━━━ Material provided ━━━
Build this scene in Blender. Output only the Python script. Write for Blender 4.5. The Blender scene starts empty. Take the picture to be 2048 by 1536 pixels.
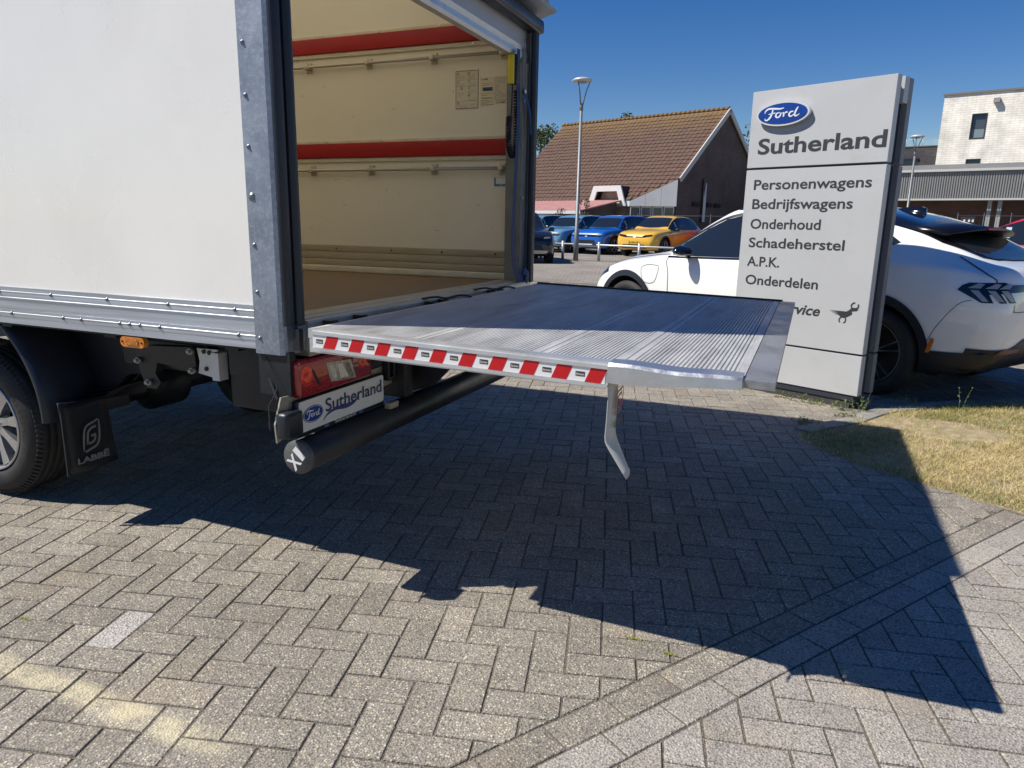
import bpy, bmesh, math, random
import numpy as np
from mathutils import Vector, Matrix
from mathutils.bvhtree import BVHTree
from mathutils.geometry import tessellate_polygon
random.seed(7)
RNG = np.random.default_rng(11)
SC = bpy.context.scene
COL = SC.collection
R = math.radians

# ------------------------------------------------------------------ camera
CAM_Z = 1.3
cam = bpy.data.cameras.new('camera')
camo = bpy.data.objects.new('camera', cam)
COL.objects.link(camo)
kr = Vector((0.923771, 0.382503, 0.018412))
kd = Vector((0.100749, -0.196367, -0.975341))
kf = Vector((-0.369455, 0.902846, -0.219934))
m3 = Matrix((kr, -kd, -kf)).transposed()
camo.matrix_world = Matrix.Translation((0, 0, CAM_Z)) @ m3.to_4x4()
cam.sensor_width = 36.0
cam.lens = 36.0 * 1420.0 / 2048.0
cam.clip_start = 0.05
cam.clip_end = 6000
SC.camera = camo

# ------------------------------------------------------------------ light
SUN = Vector((-0.715, -0.375, 1.0)).normalized()
world = bpy.data.worlds.new("World")
SC.world = world
world.use_nodes = True
wn = world.node_tree
bg = wn.nodes['Background']
sky = wn.nodes.new('ShaderNodeTexSky')
sky.sky_type = 'NISHITA'
sky.sun_disc = False
sky.sun_elevation = math.asin(SUN.z)
sky.sun_rotation = math.atan2(SUN.x, SUN.y)
sky.altitude = 0
sky.air_density = 1.0
sky.dust_density = 0.0
sky.ozone_density = 2.5
hsv = wn.nodes.new('ShaderNodeHueSaturation')
hsv.inputs['Saturation'].default_value = 1.42
hsv.inputs['Hue'].default_value = 0.515
wn.links.new(sky.outputs[0], hsv.inputs['Color'])
wn.links.new(hsv.outputs[0], bg.inputs[0])
bg.inputs[1].default_value = 0.074
sl = bpy.data.lights.new('sun', 'SUN')
sl.energy = 5.0
sl.angle = R(0.53)
sl.color = (1.0, 0.945, 0.86)
so = bpy.data.objects.new('sun', sl)
COL.objects.link(so)
so.rotation_euler = SUN.to_track_quat('Z', 'Y').to_euler()
so.location = (0, 0, 20)
SC.view_settings.view_transform = 'Standard'
SC.view_settings.look = 'None'
SC.view_settings.gamma = 1
SC.view_settings.use_curve_mapping = False
SC.view_settings.exposure = 0.32
SC.cycles.max_bounces = 8
SC.cycles.transparent_max_bounces = 12

# ------------------------------------------------------------------ materials
MATS = {}
def srgb(c):
    return tuple(((v / 255.0) / 12.92 if v / 255.0 <= 0.04045 else ((v / 255.0 + 0.055) / 1.055) ** 2.4) for v in c)

def mat(name, col, rough=0.5, metal=0.0, var=0.0, vscale=4.0, bump=0.0, bscale=60.0, coat=0.0,
        trans=0.0, alpha=1.0, spec=0.5, stretch=(1, 1, 1), dirt=None, rvar=0.0, ior=1.45, objrand=0.0):
    """principled material with noise variation of colour, roughness, relief"""
    if name in MATS:
        return MATS[name]
    m = bpy.data.materials.new(name)
    m.use_nodes = True
    nt = m.node_tree
    N, L = nt.nodes, nt.links
    b = N['Principled BSDF']
    b.inputs['Base Color'].default_value = (*col[:3], 1)
    b.inputs['Roughness'].default_value = rough
    b.inputs['Metallic'].default_value = metal
    b.inputs['Coat Weight'].default_value = coat
    b.inputs['Coat Roughness'].default_value = 0.03
    b.inputs['Transmission Weight'].default_value = trans
    b.inputs['Alpha'].default_value = alpha
    b.inputs['Specular IOR Level'].default_value = spec
    b.inputs['IOR'].default_value = ior
    tc = N.new('ShaderNodeTexCoord')
    mp = N.new('ShaderNodeMapping')
    mp.inputs['Scale'].default_value = stretch
    L.new(tc.outputs['Object'], mp.inputs['Vector'])
    src = mp.outputs['Vector']
    colsock = None
    if var or rvar:
        n = N.new('ShaderNodeTexNoise')
        n.inputs['Scale'].default_value = vscale
        n.inputs['Detail'].default_value = 6
        n.inputs['Roughness'].default_value = 0.62
        L.new(src, n.inputs['Vector'])
    if var:
        mr = N.new('ShaderNodeMapRange')
        mr.inputs['From Min'].default_value = 0.3
        mr.inputs['From Max'].default_value = 0.7
        mr.inputs['To Min'].default_value = 1 - var
        mr.inputs['To Max'].default_value = 1 + var
        L.new(n.outputs['Fac'], mr.inputs['Value'])
        mx = N.new('ShaderNodeVectorMath')
        mx.operation = 'SCALE'
        mx.inputs[0].default_value = col[:3]
        L.new(mr.outputs[0], mx.inputs['Scale'])
        colsock = mx.outputs[0]
    if objrand:
        oi = N.new('ShaderNodeObjectInfo')
        mr3 = N.new('ShaderNodeMapRange')
        mr3.inputs['To Min'].default_value = 1 - objrand
        mr3.inputs['To Max'].default_value = 1 + objrand
        L.new(oi.outputs['Random'], mr3.inputs['Value'])
        mx3 = N.new('ShaderNodeVectorMath')
        mx3.operation = 'SCALE'
        if colsock: L.new(colsock, mx3.inputs[0])
        else: mx3.inputs[0].default_value = col[:3]
        L.new(mr3.outputs[0], mx3.inputs['Scale'])
        colsock = mx3.outputs[0]
    if dirt:
        dcol, dscale, dlo, dhi, damt = dirt
        n2 = N.new('ShaderNodeTexNoise')
        n2.inputs['Scale'].default_value = dscale
        n2.inputs['Detail'].default_value = 8
        n2.inputs['Roughness'].default_value = 0.7
        L.new(src, n2.inputs['Vector'])
        mr2 = N.new('ShaderNodeMapRange')
        mr2.inputs['From Min'].default_value = dlo
        mr2.inputs['From Max'].default_value = dhi
        mr2.inputs['To Max'].default_value = damt
        L.new(n2.outputs['Fac'], mr2.inputs['Value'])
        mix = N.new('ShaderNodeMix')
        mix.data_type = 'RGBA'
        L.new(mr2.outputs[0], mix.inputs[0])
        if colsock: L.new(colsock, mix.inputs[6])
        else: mix.inputs[6].default_value = (*col[:3], 1)
        mix.inputs[7].default_value = (*dcol, 1)
        colsock = mix.outputs[2]
    if colsock:
        L.new(colsock, b.inputs['Base Color'])
    if rvar:
        mr4 = N.new('ShaderNodeMapRange')
        mr4.inputs['From Min'].default_value = 0.3
        mr4.inputs['From Max'].default_value = 0.7
        mr4.inputs['To Min'].default_value = max(0.02, rough - rvar)
        mr4.inputs['To Max'].default_value = min(1, rough + rvar)
        L.new(n.outputs['Fac'], mr4.inputs['Value'])
        L.new(mr4.outputs[0], b.inputs['Roughness'])
    if bump:
        nb = N.new('ShaderNodeTexNoise')
        nb.inputs['Scale'].default_value = bscale
        nb.inputs['Detail'].default_value = 4
        L.new(src, nb.inputs['Vector'])
        bp = N.new('ShaderNodeBump')
        bp.inputs['Strength'].default_value = bump
        bp.inputs['Distance'].default_value = 0.01
        L.new(nb.outputs['Fac'], bp.inputs['Height'])
        L.new(bp.outputs[0], b.inputs['Normal'])
    MATS[name] = m
    return m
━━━
■ What is expected ■
Reproduce the material above from its first line through the line containing "SC.camera = camo", both ends included, and skip every picture.

■ Finished task ■
Build this scene in Blender. Output only the Python script. Write for Blender 4.5. The Blender scene starts empty. Take the picture to be 2048 by 1536 pixels.
import bpy, bmesh, math, random
import numpy as np
from mathutils import Vector, Matrix
from mathutils.bvhtree import BVHTree
from mathutils.geometry import tessellate_polygon
random.seed(7)
RNG = np.random.default_rng(11)
SC = bpy.context.scene
COL = SC.collection
R = math.radians

# ------------------------------------------------------------------ camera
CAM_Z = 1.3
cam = bpy.data.cameras.new('camera')
camo = bpy.data.objects.new('camera', cam)
COL.objects.link(camo)
kr = Vector((0.923771, 0.382503, 0.018412))
kd = Vector((0.100749, -0.196367, -0.975341))
kf = Vector((-0.369455, 0.902846, -0.219934))
m3 = Matrix((kr, -kd, -kf)).transposed()
camo.matrix_world = Matrix.Translation((0, 0, CAM_Z)) @ m3.to_4x4()
cam.sensor_width = 36.0
cam.lens = 36.0 * 1420.0 / 2048.0
cam.clip_start = 0.05
cam.clip_end = 6000
SC.camera = camo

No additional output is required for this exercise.